GOAL OF THE EXERCISE: Copy exactly the lines of the material below that run from the one containing "Continue the Blender" through the one containing "fence((fq.x, fq.y, ZP), (fq.x-.12, fq.y+.9, ZP), -.2-ZP, 'low". Copy no other lines.

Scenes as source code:
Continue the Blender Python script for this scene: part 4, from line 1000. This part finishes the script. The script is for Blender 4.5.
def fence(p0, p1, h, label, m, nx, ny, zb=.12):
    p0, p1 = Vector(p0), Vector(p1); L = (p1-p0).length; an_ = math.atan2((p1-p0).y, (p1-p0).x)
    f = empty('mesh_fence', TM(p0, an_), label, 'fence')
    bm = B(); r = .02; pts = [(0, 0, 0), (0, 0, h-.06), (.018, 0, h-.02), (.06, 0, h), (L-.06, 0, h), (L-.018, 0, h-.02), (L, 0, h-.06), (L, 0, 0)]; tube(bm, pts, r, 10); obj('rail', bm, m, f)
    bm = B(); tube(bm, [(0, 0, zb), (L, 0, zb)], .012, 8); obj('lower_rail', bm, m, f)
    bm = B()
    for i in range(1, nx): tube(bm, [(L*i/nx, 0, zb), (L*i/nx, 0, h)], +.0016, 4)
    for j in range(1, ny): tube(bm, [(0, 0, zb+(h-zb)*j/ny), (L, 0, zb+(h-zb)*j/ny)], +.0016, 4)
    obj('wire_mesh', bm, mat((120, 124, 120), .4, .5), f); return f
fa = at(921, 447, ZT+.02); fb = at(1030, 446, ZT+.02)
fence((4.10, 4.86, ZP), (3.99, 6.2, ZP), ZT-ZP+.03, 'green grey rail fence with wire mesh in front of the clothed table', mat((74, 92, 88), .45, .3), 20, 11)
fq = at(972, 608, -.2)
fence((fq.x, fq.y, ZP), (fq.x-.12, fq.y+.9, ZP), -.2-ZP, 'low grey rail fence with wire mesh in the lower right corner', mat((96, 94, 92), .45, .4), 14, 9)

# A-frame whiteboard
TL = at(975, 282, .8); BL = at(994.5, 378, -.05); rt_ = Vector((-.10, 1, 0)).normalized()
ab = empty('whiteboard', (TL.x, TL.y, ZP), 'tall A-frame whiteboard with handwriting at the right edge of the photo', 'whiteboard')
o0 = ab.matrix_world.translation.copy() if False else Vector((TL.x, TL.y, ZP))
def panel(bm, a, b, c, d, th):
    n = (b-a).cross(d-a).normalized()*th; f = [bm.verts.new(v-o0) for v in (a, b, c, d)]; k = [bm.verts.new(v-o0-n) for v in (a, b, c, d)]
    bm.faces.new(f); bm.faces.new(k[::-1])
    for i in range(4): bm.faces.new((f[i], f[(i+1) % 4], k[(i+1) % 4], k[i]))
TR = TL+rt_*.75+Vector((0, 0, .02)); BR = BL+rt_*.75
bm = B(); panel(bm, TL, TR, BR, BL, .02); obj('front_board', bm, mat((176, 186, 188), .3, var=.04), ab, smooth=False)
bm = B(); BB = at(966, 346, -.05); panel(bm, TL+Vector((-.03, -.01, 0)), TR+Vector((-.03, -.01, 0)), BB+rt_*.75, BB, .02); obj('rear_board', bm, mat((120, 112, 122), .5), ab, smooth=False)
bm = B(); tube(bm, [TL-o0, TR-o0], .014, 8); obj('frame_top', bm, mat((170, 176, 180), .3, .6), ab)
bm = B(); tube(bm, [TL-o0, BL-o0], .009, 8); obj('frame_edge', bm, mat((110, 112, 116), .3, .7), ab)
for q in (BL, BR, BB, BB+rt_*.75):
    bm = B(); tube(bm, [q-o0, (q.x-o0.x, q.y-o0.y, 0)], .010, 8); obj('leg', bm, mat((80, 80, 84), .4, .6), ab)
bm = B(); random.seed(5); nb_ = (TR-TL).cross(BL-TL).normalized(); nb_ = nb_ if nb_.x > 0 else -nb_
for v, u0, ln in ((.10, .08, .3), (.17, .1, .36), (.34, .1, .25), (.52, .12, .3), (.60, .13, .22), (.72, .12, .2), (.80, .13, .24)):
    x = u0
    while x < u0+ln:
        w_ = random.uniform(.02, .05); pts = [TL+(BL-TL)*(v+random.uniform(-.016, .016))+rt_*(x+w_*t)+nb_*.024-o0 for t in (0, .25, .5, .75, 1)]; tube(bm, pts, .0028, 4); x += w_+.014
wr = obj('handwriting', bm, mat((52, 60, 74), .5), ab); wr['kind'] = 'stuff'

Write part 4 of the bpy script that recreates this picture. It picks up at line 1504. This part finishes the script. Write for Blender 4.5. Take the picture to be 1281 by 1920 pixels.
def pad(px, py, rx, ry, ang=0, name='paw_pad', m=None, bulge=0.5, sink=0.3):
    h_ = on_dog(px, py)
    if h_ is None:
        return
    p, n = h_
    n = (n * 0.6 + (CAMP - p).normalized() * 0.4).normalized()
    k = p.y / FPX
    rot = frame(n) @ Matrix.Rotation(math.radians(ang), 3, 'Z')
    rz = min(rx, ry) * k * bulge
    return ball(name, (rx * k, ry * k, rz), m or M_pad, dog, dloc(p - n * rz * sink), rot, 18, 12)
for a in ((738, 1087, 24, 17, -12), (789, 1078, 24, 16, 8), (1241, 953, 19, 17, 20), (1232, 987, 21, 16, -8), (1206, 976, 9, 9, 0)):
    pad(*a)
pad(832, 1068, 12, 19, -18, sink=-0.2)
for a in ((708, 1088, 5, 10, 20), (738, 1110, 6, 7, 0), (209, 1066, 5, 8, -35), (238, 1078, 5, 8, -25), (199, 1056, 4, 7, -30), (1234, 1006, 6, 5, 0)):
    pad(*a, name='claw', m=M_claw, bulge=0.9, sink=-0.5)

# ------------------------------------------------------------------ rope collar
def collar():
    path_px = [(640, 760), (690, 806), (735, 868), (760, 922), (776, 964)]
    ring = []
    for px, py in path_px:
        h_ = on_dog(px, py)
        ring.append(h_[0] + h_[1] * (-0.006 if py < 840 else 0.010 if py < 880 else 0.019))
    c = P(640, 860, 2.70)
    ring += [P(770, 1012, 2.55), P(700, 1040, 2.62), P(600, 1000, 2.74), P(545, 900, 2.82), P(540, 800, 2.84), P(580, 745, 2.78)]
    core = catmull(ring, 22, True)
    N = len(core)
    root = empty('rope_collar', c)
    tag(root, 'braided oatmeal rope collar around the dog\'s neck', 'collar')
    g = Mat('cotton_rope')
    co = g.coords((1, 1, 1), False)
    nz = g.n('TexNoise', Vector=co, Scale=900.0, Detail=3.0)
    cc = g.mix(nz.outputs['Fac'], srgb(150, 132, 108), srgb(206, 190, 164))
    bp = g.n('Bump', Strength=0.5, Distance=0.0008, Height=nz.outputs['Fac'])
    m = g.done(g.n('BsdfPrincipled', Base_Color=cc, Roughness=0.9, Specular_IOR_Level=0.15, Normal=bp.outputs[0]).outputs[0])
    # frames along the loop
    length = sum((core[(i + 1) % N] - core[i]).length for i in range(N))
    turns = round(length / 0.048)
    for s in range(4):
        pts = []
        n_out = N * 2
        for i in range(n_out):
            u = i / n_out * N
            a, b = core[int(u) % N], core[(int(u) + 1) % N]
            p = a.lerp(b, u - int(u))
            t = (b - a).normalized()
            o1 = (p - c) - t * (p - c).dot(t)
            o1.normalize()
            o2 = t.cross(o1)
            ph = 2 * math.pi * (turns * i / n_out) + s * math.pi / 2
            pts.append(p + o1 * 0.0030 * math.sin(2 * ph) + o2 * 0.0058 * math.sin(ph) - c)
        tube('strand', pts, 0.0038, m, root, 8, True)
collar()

* * *

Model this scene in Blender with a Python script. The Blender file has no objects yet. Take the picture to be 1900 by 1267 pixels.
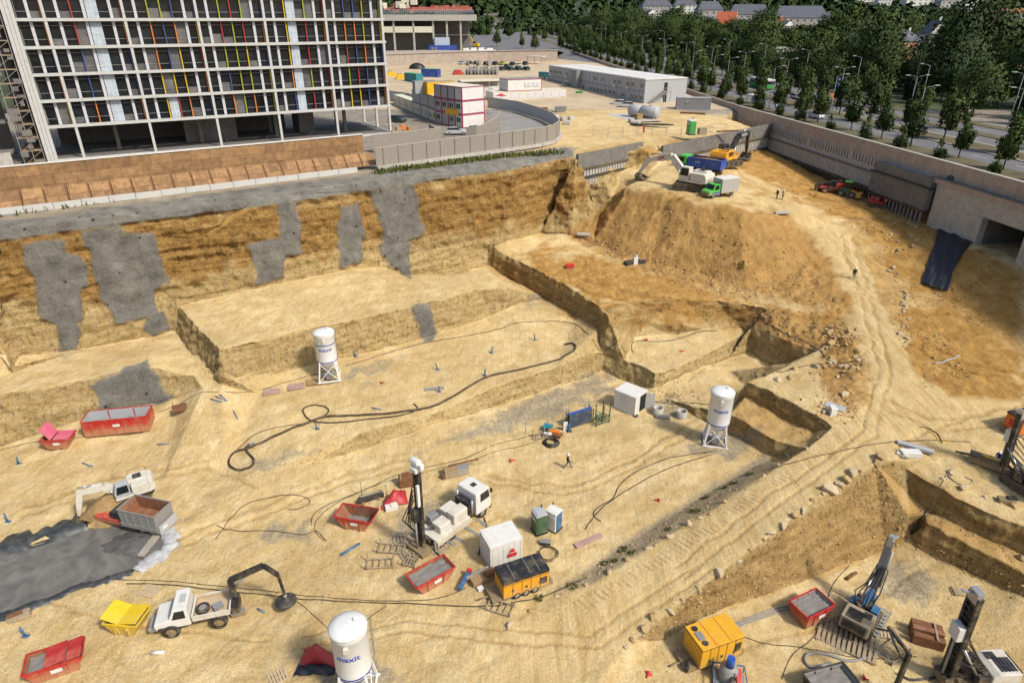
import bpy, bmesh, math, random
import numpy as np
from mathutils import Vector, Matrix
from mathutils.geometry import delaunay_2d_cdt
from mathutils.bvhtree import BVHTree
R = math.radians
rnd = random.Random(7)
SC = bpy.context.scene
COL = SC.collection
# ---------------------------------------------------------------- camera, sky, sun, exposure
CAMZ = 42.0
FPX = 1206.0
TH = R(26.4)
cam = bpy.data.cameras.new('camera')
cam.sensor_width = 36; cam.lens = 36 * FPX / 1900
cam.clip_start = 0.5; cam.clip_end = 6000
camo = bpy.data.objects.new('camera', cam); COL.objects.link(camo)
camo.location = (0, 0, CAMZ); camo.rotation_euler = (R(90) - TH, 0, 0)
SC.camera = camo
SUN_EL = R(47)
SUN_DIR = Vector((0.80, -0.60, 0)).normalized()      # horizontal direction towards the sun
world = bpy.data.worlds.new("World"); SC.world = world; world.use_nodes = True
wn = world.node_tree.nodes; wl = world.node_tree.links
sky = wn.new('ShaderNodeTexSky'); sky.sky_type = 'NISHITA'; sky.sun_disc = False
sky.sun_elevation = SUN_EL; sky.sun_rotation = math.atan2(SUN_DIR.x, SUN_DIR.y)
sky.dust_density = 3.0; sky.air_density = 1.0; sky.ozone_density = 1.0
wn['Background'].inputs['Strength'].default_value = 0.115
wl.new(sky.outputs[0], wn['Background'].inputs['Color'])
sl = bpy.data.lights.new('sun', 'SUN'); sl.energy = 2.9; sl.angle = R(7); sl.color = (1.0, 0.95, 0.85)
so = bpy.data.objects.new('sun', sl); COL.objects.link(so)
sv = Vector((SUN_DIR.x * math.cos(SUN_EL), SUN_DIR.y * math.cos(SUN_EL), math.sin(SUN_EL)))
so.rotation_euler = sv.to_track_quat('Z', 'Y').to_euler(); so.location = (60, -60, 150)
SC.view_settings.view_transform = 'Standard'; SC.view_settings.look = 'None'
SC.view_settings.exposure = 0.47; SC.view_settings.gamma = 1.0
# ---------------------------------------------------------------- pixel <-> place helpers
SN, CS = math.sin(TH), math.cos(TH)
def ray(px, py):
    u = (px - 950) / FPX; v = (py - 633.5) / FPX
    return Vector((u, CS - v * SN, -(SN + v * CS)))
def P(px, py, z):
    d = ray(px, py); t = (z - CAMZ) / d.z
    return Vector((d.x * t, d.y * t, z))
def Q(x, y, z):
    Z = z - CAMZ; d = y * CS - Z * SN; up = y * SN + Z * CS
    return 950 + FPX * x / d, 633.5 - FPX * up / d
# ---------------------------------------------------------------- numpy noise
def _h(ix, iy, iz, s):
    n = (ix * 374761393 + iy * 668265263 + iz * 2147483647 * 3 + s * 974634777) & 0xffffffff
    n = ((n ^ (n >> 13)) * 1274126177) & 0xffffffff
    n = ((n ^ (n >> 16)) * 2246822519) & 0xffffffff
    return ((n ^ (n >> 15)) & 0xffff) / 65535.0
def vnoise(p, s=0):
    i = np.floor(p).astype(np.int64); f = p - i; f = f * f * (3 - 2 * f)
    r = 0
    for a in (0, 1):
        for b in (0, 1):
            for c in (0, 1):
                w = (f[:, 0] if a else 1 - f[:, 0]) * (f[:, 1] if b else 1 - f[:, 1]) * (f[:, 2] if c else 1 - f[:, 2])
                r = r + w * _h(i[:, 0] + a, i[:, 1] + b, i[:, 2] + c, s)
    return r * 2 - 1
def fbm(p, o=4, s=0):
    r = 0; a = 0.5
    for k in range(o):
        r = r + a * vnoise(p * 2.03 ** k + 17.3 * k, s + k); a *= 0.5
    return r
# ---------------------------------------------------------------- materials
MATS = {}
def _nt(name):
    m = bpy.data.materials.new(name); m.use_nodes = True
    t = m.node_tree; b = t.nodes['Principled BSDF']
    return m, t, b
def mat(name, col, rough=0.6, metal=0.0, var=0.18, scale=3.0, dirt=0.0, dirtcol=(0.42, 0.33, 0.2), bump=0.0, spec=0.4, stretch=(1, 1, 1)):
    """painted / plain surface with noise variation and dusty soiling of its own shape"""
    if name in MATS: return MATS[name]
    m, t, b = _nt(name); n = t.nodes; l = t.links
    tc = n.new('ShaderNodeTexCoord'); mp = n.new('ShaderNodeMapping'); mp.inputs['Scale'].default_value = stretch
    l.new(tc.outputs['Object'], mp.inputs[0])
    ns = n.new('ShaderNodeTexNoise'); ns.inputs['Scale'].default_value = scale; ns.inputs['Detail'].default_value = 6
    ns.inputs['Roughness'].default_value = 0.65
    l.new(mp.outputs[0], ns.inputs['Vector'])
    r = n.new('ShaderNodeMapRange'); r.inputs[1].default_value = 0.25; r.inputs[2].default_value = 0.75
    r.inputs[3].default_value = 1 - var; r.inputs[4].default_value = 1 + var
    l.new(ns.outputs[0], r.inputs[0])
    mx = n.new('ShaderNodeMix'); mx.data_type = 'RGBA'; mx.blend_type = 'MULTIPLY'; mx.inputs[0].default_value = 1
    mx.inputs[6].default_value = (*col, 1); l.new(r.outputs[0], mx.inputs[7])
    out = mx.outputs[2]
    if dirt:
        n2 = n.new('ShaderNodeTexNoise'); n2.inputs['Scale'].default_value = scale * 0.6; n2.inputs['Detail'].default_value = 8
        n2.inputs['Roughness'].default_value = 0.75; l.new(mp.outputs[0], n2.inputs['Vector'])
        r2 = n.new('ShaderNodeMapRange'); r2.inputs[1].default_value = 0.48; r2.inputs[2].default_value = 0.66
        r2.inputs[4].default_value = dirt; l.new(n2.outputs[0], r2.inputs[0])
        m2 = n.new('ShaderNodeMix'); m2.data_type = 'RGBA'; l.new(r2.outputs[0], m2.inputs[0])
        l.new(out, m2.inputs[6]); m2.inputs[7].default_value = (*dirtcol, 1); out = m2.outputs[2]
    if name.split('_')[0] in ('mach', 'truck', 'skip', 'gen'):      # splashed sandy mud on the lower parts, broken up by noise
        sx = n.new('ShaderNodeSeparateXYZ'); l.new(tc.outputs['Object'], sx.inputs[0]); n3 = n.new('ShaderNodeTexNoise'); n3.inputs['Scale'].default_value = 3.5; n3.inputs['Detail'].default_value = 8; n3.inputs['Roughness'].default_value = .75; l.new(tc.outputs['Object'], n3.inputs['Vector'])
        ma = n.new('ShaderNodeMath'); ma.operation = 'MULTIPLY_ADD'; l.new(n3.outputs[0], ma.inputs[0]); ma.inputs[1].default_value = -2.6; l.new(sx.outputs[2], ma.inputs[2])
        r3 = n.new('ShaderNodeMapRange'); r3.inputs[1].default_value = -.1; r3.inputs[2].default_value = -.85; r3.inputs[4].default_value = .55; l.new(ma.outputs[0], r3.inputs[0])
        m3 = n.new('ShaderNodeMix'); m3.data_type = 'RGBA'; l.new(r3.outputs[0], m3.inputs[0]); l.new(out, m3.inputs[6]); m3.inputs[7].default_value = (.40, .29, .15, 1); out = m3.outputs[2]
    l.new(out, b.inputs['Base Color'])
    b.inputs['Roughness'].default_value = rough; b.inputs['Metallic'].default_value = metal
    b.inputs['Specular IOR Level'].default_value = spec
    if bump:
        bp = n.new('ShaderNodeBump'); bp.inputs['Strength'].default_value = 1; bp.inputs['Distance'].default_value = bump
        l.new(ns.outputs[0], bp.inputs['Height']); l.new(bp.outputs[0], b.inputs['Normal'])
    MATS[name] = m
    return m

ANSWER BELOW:
Continue the Blender Python script for this scene: part 4, from line 1000. This part finishes the script. The script is for Blender 4.5.
def fence(p0, p1, h, label, m, nx, ny, zb=.12):
    p0, p1 = Vector(p0), Vector(p1); L = (p1-p0).length; an_ = math.atan2((p1-p0).y, (p1-p0).x)
    f = empty('mesh_fence', TM(p0, an_), label, 'fence')
    bm = B(); r = .02; pts = [(0, 0, 0), (0, 0, h-.06), (.018, 0, h-.02), (.06, 0, h), (L-.06, 0, h), (L-.018, 0, h-.02), (L, 0, h-.06), (L, 0, 0)]; tube(bm, pts, r, 10); obj('rail', bm, m, f)
    bm = B(); tube(bm, [(0, 0, zb), (L, 0, zb)], .012, 8); obj('lower_rail', bm, m, f)
    bm = B()
    for i in range(1, nx): tube(bm, [(L*i/nx, 0, zb), (L*i/nx, 0, h)], +.0016, 4)
    for j in range(1, ny): tube(bm, [(0, 0, zb+(h-zb)*j/ny), (L, 0, zb+(h-zb)*j/ny)], +.0016, 4)
    obj('wire_mesh', bm, mat((120, 124, 120), .4, .5), f); return f
fa = at(921, 447, ZT+.02); fb = at(1030, 446, ZT+.02)
fence((4.10, 4.86, ZP), (3.99, 6.2, ZP), ZT-ZP+.03, 'green grey rail fence with wire mesh in front of the clothed table', mat((74, 92, 88), .45, .3), 20, 11)
fq = at(972, 608, -.2)
fence((fq.x, fq.y, ZP), (fq.x-.12, fq.y+.9, ZP), -.2-ZP, 'low grey rail fence with wire mesh in the lower right corner', mat((96, 94, 92), .45, .4), 14, 9)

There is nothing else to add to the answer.